The transaction summary or the balance of a certain G/L account or business partner is the initial information the accounting system can provide about the business.

In the graphic, we see that the total debits are greater than the total credits, so the account has a debit balance.

Previously, we mentioned that in each journal entry a certain account increases value and another decreases value, resulting in the recording of balancing debit side and credit side postings.

The effect on the account balance would be:

  • Assets, Expenses, and Drawings accounts are generally in debit.
  • Liability, Revenue, and Capital (Equity) accounts are generally in credit.

Account Types

Here, we see the typical account balance of the different account types.

For example, let us look at the value exchange for assets and liabilities.

For assets:

  • Debit transactions always increase the asset value.
  • Credit transactions always decrease the asset value.

For liabilities:

  • Credit transactions always increase the liability.
  • Debit transactions always decrease the liability.

We will discuss the different account types in another course.

Value Exchange: Reflection Question

In a typical A/R invoice, what is the effect of the debit and credit amounts on the involved account balances?

Once again we will make some assumptions to keep the example simple: Let us assume that the customer is tax exempt and that this is a non-perpetual inventory system.

Value Exchange: Answer

The answer is that the two accounts increase their values.

The customer account is considered an asset so any debit to this account increases the account's value.

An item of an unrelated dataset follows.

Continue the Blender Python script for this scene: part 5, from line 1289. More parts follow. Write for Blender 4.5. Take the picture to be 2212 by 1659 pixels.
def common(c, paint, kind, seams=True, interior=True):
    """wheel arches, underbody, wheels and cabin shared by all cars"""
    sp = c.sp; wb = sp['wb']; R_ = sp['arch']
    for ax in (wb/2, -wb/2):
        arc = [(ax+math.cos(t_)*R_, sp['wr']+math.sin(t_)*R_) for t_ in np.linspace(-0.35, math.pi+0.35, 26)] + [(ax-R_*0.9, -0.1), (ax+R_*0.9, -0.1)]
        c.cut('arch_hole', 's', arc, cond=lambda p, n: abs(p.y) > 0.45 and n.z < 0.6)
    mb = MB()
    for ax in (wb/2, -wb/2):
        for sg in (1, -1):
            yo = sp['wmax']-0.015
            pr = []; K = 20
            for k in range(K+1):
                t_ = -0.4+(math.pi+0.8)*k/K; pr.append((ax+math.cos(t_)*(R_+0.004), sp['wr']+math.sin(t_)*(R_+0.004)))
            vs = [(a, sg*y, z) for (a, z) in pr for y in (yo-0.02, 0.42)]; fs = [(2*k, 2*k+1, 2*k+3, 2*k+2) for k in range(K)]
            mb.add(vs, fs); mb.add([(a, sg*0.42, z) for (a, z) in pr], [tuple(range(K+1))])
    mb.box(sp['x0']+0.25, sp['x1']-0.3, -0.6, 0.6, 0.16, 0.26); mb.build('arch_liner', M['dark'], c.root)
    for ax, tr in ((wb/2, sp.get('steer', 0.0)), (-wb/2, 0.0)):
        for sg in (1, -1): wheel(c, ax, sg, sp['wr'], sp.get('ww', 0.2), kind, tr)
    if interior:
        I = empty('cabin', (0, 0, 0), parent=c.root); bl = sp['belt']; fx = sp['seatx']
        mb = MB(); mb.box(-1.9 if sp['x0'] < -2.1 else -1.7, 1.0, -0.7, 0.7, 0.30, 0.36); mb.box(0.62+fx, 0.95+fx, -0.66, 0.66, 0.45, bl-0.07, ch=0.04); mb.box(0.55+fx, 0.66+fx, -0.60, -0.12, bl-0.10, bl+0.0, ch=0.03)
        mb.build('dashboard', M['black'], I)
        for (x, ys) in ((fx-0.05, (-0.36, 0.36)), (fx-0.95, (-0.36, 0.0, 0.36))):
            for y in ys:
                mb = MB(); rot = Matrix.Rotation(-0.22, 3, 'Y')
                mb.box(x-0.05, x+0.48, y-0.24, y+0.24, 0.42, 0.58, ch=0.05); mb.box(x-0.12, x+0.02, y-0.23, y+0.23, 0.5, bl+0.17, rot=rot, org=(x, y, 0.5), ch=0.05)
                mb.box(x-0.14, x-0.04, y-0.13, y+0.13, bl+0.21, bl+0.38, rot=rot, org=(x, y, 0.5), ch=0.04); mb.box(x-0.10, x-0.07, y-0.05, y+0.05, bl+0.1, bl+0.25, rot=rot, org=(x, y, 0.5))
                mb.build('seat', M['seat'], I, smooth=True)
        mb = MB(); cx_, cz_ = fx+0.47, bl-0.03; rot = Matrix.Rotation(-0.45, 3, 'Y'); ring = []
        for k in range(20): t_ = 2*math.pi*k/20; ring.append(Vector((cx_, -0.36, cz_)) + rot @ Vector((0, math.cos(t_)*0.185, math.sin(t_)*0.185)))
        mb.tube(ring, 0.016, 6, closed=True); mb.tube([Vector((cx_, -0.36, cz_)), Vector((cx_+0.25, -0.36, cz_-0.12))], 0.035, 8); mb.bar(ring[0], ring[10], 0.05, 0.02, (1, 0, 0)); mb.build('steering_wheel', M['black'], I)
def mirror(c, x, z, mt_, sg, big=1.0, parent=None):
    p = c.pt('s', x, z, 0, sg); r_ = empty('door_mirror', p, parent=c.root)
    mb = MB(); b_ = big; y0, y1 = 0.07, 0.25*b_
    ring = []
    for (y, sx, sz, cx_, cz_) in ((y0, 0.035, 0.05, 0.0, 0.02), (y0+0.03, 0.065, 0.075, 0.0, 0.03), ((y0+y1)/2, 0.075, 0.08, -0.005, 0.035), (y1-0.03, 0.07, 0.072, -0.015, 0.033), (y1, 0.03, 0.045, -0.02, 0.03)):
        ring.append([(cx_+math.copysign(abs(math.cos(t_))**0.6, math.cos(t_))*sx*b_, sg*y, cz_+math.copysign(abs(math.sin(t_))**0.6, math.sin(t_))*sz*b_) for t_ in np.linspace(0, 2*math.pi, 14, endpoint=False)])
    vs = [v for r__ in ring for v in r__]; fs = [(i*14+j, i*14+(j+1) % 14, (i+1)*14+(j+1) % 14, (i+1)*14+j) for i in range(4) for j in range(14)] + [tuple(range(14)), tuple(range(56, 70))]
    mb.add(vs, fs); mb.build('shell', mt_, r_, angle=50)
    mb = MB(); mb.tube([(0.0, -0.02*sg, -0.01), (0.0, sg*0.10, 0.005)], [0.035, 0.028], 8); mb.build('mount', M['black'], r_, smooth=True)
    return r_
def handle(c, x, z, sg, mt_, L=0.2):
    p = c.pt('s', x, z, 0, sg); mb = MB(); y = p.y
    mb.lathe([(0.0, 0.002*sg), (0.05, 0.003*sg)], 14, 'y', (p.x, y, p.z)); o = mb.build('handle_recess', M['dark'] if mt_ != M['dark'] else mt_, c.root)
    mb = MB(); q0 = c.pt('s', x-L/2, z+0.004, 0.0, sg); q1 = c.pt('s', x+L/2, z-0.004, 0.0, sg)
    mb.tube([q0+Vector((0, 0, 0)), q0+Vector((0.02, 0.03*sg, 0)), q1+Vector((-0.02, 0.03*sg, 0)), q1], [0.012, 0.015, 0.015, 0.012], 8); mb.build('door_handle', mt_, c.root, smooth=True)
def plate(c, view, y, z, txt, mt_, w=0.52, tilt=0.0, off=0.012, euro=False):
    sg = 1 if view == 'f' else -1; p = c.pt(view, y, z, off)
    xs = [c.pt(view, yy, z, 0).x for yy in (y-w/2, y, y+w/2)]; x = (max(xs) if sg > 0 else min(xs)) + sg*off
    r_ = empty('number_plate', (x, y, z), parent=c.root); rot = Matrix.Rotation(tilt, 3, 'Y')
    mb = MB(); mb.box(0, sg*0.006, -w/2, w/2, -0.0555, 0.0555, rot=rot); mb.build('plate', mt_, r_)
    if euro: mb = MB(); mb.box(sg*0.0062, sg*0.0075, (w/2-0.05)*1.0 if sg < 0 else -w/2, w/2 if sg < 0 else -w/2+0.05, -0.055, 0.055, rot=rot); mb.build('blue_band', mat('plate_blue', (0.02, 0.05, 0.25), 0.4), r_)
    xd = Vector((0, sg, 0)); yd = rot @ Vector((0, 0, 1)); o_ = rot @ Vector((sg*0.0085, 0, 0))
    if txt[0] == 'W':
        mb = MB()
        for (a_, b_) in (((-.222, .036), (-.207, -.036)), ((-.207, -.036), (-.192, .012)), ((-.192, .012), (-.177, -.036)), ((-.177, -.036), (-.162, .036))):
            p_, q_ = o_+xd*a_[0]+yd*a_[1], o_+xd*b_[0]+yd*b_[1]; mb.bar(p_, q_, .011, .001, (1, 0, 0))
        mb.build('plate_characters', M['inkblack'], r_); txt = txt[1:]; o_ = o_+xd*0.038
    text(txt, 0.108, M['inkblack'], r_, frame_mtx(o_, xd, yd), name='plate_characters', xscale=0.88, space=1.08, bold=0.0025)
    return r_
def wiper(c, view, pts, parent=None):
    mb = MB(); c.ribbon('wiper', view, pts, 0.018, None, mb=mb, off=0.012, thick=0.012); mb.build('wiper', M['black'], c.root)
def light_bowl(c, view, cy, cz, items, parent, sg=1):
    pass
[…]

A credit to the revenue account, as we saw on the previous slide, increases the account's value.

Note that you can preview the corresponding journal entry posting and the involved accounts before you add a document that generates journal entry. You can do so by choosing the Journal Entry Preview icon from the toolbar or by right click the document and choosing the Journal Entry Preview option.

Summary

Here are some key points to take away:

  • The account balance represents the difference between the total debit transactions and the total credit transactions recorded for that account.
  • In each journal entry a certain account increases value and another decreases value and the debit side and the credit side balance.
  • Assets, Expenses, and Drawings accounts are generally in debit.
  • Liability, Revenue, and Capital (Equity) accounts are generally in credit.